What to work on:
Look through the data below. Show each line where the string "this" occurs.
*** Extracted material ***
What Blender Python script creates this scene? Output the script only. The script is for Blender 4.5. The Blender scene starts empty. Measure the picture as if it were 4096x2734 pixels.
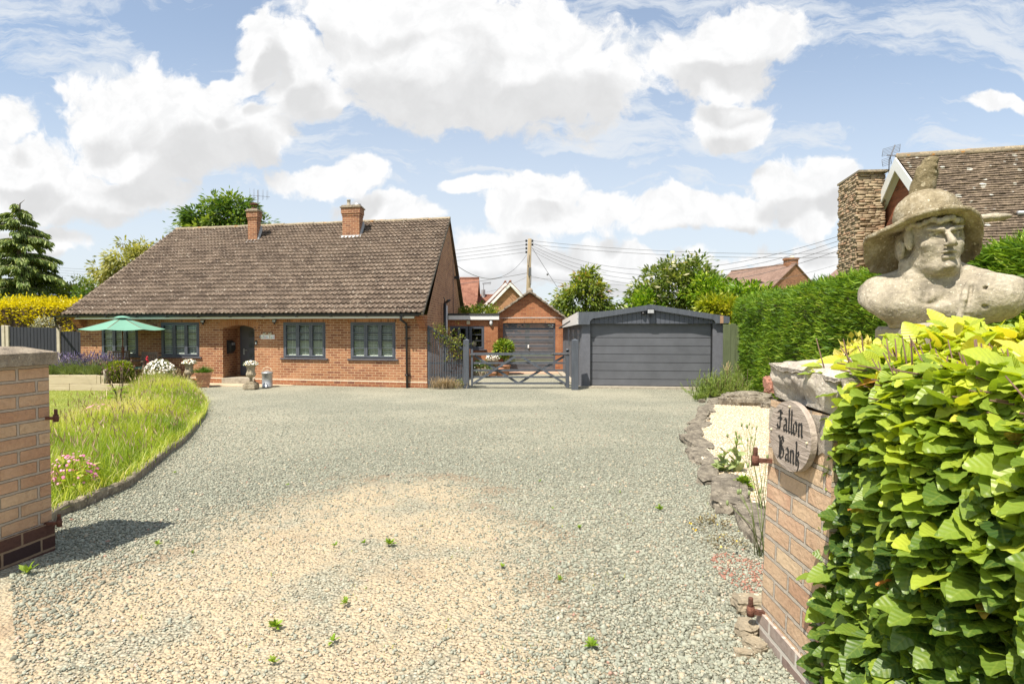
import bpy, bmesh, math, random
import numpy as np
from mathutils import Vector, Matrix, noise as mnoise
R = math.radians
scene = bpy.context.scene
COL = scene.collection
# ------------------------------------------------------------------ camera
F = 2400.0                      # focal length in pixels of the 4096 px wide photograph
CZ = 1.80                       # eye height above the ground at the house
PITCH = math.atan(62.0 / F)
cd = bpy.data.cameras.new('camera'); cam = bpy.data.objects.new('camera', cd); COL.objects.link(cam)
cam.location = (0, 0, CZ); cam.rotation_euler = (R(90) - PITCH, 0, 0)
cd.sensor_width = 36; cd.lens = 36 * F / 4096; cd.clip_start = 0.05; cd.clip_end = 3000
scene.camera = cam
# ------------------------------------------------------------------ sun, exposure
SUN_EL = R(61); SUN_H = Vector((-0.60, -0.80, 0)).normalized()
SUN_DIR = Vector((SUN_H.x * math.cos(SUN_EL), SUN_H.y * math.cos(SUN_EL), math.sin(SUN_EL)))
sl = bpy.data.lights.new('sun', 'SUN'); sl.energy = 4.6; sl.angle = R(0.5); sl.color = (1.0, 0.93, 0.82)
so = bpy.data.objects.new('sun', sl); COL.objects.link(so)
so.rotation_euler = SUN_DIR.to_track_quat('Z', 'Y').to_euler()
so.location = (0, 0, 30)
vs = scene.view_settings
vs.view_transform = 'Standard'; vs.look = 'None'; vs.exposure = 0.78; vs.gamma = 1.0; vs.use_curve_mapping = False
scene.cycles.max_bounces = 8; scene.cycles.transparent_max_bounces = 12
# ------------------------------------------------------------------ node helpers
class NT:
    def __init__(s, tree): s.t = tree; s.n = tree.nodes; s.l = tree.links
    def node(s, typ, **kw):
        n = s.n.new(typ)
        for k, v in kw.items(): setattr(n, k, v)
        return n
    def put(s, sock, v):
        if v is None: return
        if isinstance(v, bpy.types.NodeSocket): s.l.new(v, sock)
        elif isinstance(v, bpy.types.Node): s.l.new(v.outputs[0], sock)
        else:
            if isinstance(v, (tuple, list)) and sock.type == 'RGBA' and len(v) == 3: v = (*v, 1)
            sock.default_value = v
    def m(s, op, a, b=None, c=None, clamp=False):
        n = s.node('ShaderNodeMath', operation=op, use_clamp=clamp)
        s.put(n.inputs[0], a); s.put(n.inputs[1], b)
        if c is not None: s.put(n.inputs[2], c)
        return n.outputs[0]
    def v(s, op, a, b=None, scale=None):
        n = s.node('ShaderNodeVectorMath', operation=op)
        s.put(n.inputs[0], a)
        if b is not None: s.put(n.inputs[1], b)
        if scale is not None: s.put(n.inputs['Scale'], scale)
        return n.outputs['Value'] if op in ('LENGTH', 'DOT_PRODUCT', 'DISTANCE') else n.outputs[0]
    def mix(s, f, a, b, mode='MIX'):
        n = s.node('ShaderNodeMix', data_type='RGBA', blend_type=mode)
        s.put(n.inputs[0], f); s.put(n.inputs[6], a); s.put(n.inputs[7], b)
        return n.outputs[2]
    def ss(s, x, lo, hi, a=0.0, b=1.0):
        n = s.node('ShaderNodeMapRange', interpolation_type='SMOOTHSTEP')
        s.put(n.inputs[0], x); s.put(n.inputs[1], lo); s.put(n.inputs[2], hi); s.put(n.inputs[3], a); s.put(n.inputs[4], b)
        return n.outputs[0]
    def noise(s, vec, scale, detail=3, rough=0.55, dist=0.0, col=False):
        n = s.node('ShaderNodeTexNoise'); s.put(n.inputs['Vector'], vec)
        n.inputs['Scale'].default_value = scale; n.inputs['Detail'].default_value = detail
        n.inputs['Roughness'].default_value = rough; n.inputs['Distortion'].default_value = dist
        return n.outputs[1] if col else n.outputs[0]
    def voro(s, vec, scale, feature='F1', rnd=1.0):
        n = s.node('ShaderNodeTexVoronoi', feature=feature); s.put(n.inputs['Vector'], vec)
        n.inputs['Scale'].default_value = scale
        n.inputs['Randomness'].default_value = rnd
        return n
    def ramp(s, f, stops, interp='LINEAR'):
        n = s.node('ShaderNodeValToRGB'); s.put(n.inputs[0], f)
        e = n.color_ramp.elements; n.color_ramp.interpolation = interp
        while len(e) < len(stops): e.new(0.5)
        for el, (p, c) in zip(e, stops): el.position = p; el.color = (*c, 1) if len(c) == 3 else c
        return n.outputs[0]
    def mapv(s, vec, scale=(1, 1, 1), loc=(0, 0, 0), rot=(0, 0, 0)):
        n = s.node('ShaderNodeMapping'); s.put(n.inputs[0], vec)
        n.inputs['Location'].default_value = loc; n.inputs['Rotation'].default_value = rot; n.inputs['Scale'].default_value = scale
        return n.outputs[0]
    def bump(s, h, strength=0.5, dist=0.01, normal=None):
        n = s.node('ShaderNodeBump'); n.inputs['Strength'].default_value = strength; n.inputs['Distance'].default_value = dist
        s.put(n.inputs['Height'], h); s.put(n.inputs['Normal'], normal)
        return n.outputs[0]
# ------------------------------------------------------------------ world: Nishita sky with clouds at infinity
# clouds: centre and radii as tangents of azimuth / elevation (x/y, z/y of the view direction)
def TD(cx, cy, rx, ry):         # positions noted on a 2349 px wide sheet whose horizon is at 748
    k = 4096 / 2349.0 / F
    return ((cx - 1174.5) * k, (748 - cy) * k, rx * k * 1.12, ry * k * 1.14)
CLOUDS = [TD(*c) for c in [
    (345, 225, 95, 85), (250, 270, 95, 95), (440, 275, 150, 85), (540, 310, 125, 85), (390, 340, 215, 85), (525, 220, 42, 40),
    (690, 150, 62, 115), (610, 100, 50, 80), (720, 225, 90, 55), (590, 190, 40, 30),
    (880, 130, 125, 130), (1050, 90, 250, 120), (1240, 170, 215, 125), (1030, 215, 240, 80), (870, 30, 200, 60), (1180, 240, 130, 55),
    (1665, 110, 140, 78), (1560, 115, 48, 55), (1665, 175, 110, 40), (1675, 275, 95, 50), (1700, 312, 75, 26),
    (1235, 450, 105, 52), (1190, 475, 90, 42), (1390, 487, 58, 35), (1095, 440, 62, 22), (1270, 510, 140, 35),
    (1560, 487, 98, 40), (1700, 480, 110, 45), (1790, 425, 85, 48), (1850, 470, 90, 55), (1890, 415, 60, 40), (1520, 520, 50, 22),
    (735, 425, 100, 28), (810, 420, 62, 36), (885, 485, 100, 32), (960, 505, 60, 22),
    (60, 400, 110, 80), (20, 290, 50, 50), (160, 440, 150, 60), (300, 440, 130, 45), (30, 470, 120, 40),
    (1300, 600, 260, 45), (1500, 640, 260, 35), (1130, 580, 120, 50), (1900, 600, 200, 45), (60, 560, 150, 45), (2290, 230, 75, 20), (900, 640, 300, 60),
]]
w = bpy.data.worlds.new('World'); scene.world = w; w.use_nodes = True
g = NT(w.node_tree); g.n.clear()
sky = g.node('ShaderNodeTexSky', sky_type='NISHITA')
sky.sun_disc = False; sky.sun_elevation = SUN_EL; sky.sun_rotation = math.atan2(SUN_DIR.x, SUN_DIR.y)
sky.altitude = 50; sky.air_density = 1.0; sky.dust_density = 0.6; sky.ozone_density = 1.6
grp = bpy.data.node_groups.new('cloud_field', 'ShaderNodeTree')
grp.interface.new_socket('P', in_out='INPUT', socket_type='NodeSocketVector')
grp.interface.new_socket('Field', in_out='OUTPUT', socket_type='NodeSocketFloat')
q = NT(grp); gi = q.node('NodeGroupInput'); go = q.node('NodeGroupOutput')
fld = None
for (cx, cy, rx, ry) in CLOUDS:
    dlt = q.v('SUBTRACT', gi.outputs[0], (cx, cy, 0))
    dlt = q.v('MULTIPLY', dlt, (1 / rx, 1 / ry, 1))
    ln = q.v('LENGTH', dlt)
    val = q.m('SUBTRACT', 1.0, ln)
    if fld is None: fld = val
    else:
        n = q.node('ShaderNodeMath', operation='SMOOTH_MAX'); q.put(n.inputs[0], fld); q.put(n.inputs[1], val); n.inputs[2].default_value = 0.12
        fld = n.outputs[0]
q.l.new(fld, go.inputs[0])
tc = g.node('ShaderNodeTexCoord')
sep = g.node('ShaderNodeSeparateXYZ'); g.put(sep.inputs[0], tc.outputs['Generated'])
front = g.ss(sep.outputs[1], 0.15, 0.35)
ysafe = g.m('MAXIMUM', sep.outputs[1], 0.12)
tx = g.m('DIVIDE', sep.outputs[0], ysafe); tz = g.m('DIVIDE', sep.outputs[2], ysafe)
comb = g.node('ShaderNodeCombineXYZ'); g.put(comb.inputs[0], tx); g.put(comb.inputs[1], tz)
P0 = comb.outputs[0]
wrp = g.v('SCALE', g.v('SUBTRACT', g.noise(P0, 5.0, 5, 0.55, col=True), (0.5, 0.5, 0.5)), scale=0.13)
P0 = g.v('ADD', P0, wrp)
nz1 = g.noise(P0, 11.0, 9, 0.62, 0.2); nz2 = g.noise(P0, 28.0, 5, 0.6)
nsum = g.m('ADD', g.m('MULTIPLY', g.m('SUBTRACT', nz1, 0.5), 1.7), g.m('MULTIPLY', g.m('SUBTRACT', nz2, 0.5), 0.6))
def field(off):
    n = g.node('ShaderNodeGroup'); n.node_tree = grp
    g.put(n.inputs[0], g.v('ADD', P0, off)); return n.outputs[0]
f0 = field((0, 0, 0)); dens = g.m('ADD', f0, nsum)
# the far side of the sky (behind the camera) has plain noise clouds
nb = g.noise(tc.outputs['Generated'], 2.2, 7, 0.55)
back = g.ss(nb, 0.50, 0.62)
cover = g.ss(dens, -0.14, 0.18)
cover = g.m('ADD', g.m('MULTIPLY', cover, front), g.m('MULTIPLY', back, g.m('SUBTRACT', 1.0, front)))
f_up = field((-0.012, 0.05, 0)); depth = g.m('ADD', f_up, g.m('MULTIPLY', g.m('SUBTRACT', nz1, 0.5), 0.22))
f_dn = field((0.008, -0.05, 0)); grad = g.m('ADD', g.m('SUBTRACT', f_up, f_dn), g.m('MULTIPLY', g.m('SUBTRACT', nz1, 0.5), 0.9)); shade = g.m('MULTIPLY', g.ss(grad, -0.18, 0.42), g.ss(depth, 0.02, 0.45))
bill = g.ss(g.noise(P0, 16.0, 6, 0.6), 0.35, 0.7)
shade = g.m('MULTIPLY', shade, g.m('ADD', 0.75, g.m('MULTIPLY', bill, 0.25)), clamp=True)
lit = g.mix(g.ss(nz2, 0.3, 0.65), (5.15, 5.17, 5.2), (5.75, 5.75, 5.75)); ccol = g.mix(shade, lit, (4.15, 4.16, 4.18))
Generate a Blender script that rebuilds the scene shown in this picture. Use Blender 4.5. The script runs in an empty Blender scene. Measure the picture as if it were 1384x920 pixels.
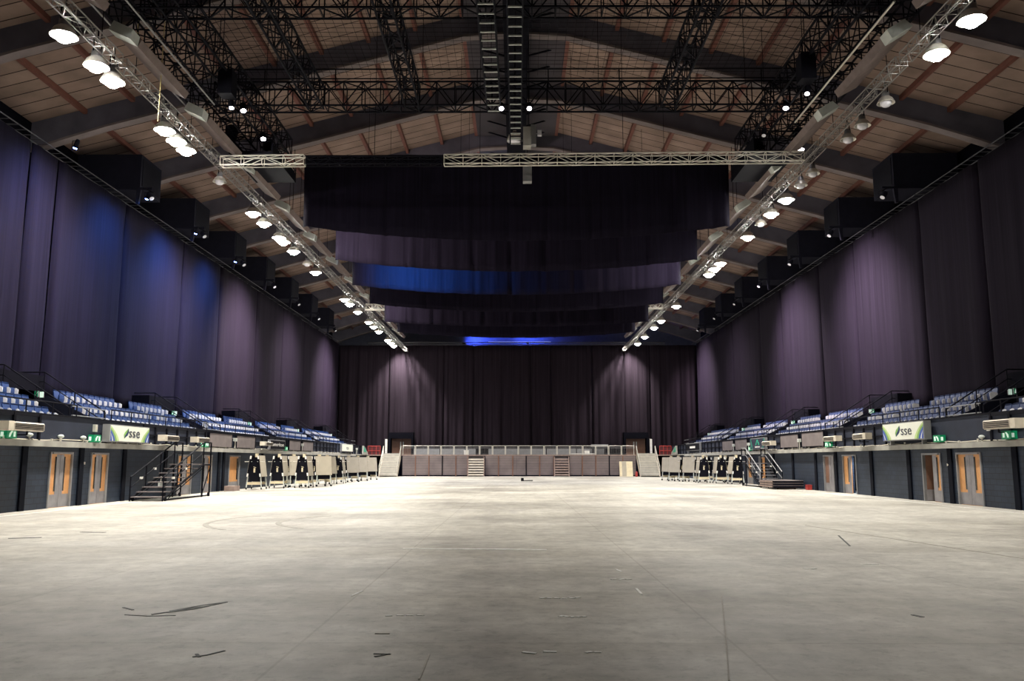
import bpy, math, random
from mathutils import Vector, Matrix
random.seed(7)
PI = math.pi
C = bpy.context.scene.collection
WL, WR = -17.5, 18.2          # faces of the blockwork walls beside the arena floor
LEDGE = 2.5                   # top of the ledge / stand deck
CL, CR = -22.0, 22.3          # planes of the side drapes
YB = 105.5                    # plane of the end drapes
YS = 100.3                    # front of the raised end platform
EYE = 1.75

# ------------------------------------------------------------------ materials
def mat(name, col, rough=0.6, metal=0.0, var=0.12, vscale=3.0, spec=None):
    m = bpy.data.materials.new(name); m.use_nodes = True
    nt = m.node_tree; b = nt.nodes['Principled BSDF']
    b.inputs['Roughness'].default_value = rough; b.inputs['Metallic'].default_value = metal
    if spec is not None: b.inputs['Specular IOR Level'].default_value = spec
    tc = nt.nodes.new('ShaderNodeTexCoord'); no = nt.nodes.new('ShaderNodeTexNoise')
    no.inputs['Scale'].default_value = vscale; no.inputs['Detail'].default_value = 4
    nt.links.new(tc.outputs['Object'], no.inputs['Vector'])
    r = nt.nodes.new('ShaderNodeValToRGB')
    r.color_ramp.elements[0].position = 0.3; r.color_ramp.elements[1].position = 0.7
    r.color_ramp.elements[0].color = (*[c*(1-var) for c in col], 1)
    r.color_ramp.elements[1].color = (*[min(1, c*(1+var)) for c in col], 1)
    nt.links.new(no.outputs['Fac'], r.inputs['Fac']); nt.links.new(r.outputs['Color'], b.inputs['Base Color'])
    return m
def emis(name, col, s):
    m = bpy.data.materials.new(name); m.use_nodes = True
    b = m.node_tree.nodes['Principled BSDF']
    b.inputs['Base Color'].default_value = (*col, 1)
    b.inputs['Emission Color'].default_value = (*col, 1); b.inputs['Emission Strength'].default_value = s
    return m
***
Worked solution:
What Blender Python script creates this scene? Output the script only. The script is for Blender 4.5. The Blender scene starts empty. Measure the picture as if it were 4096x2734 pixels.
Generate a Blender script that rebuilds the scene shown in this picture. Use Blender 4.5. The script runs in an empty Blender scene. Measure the picture as if it were 1384x920 pixels.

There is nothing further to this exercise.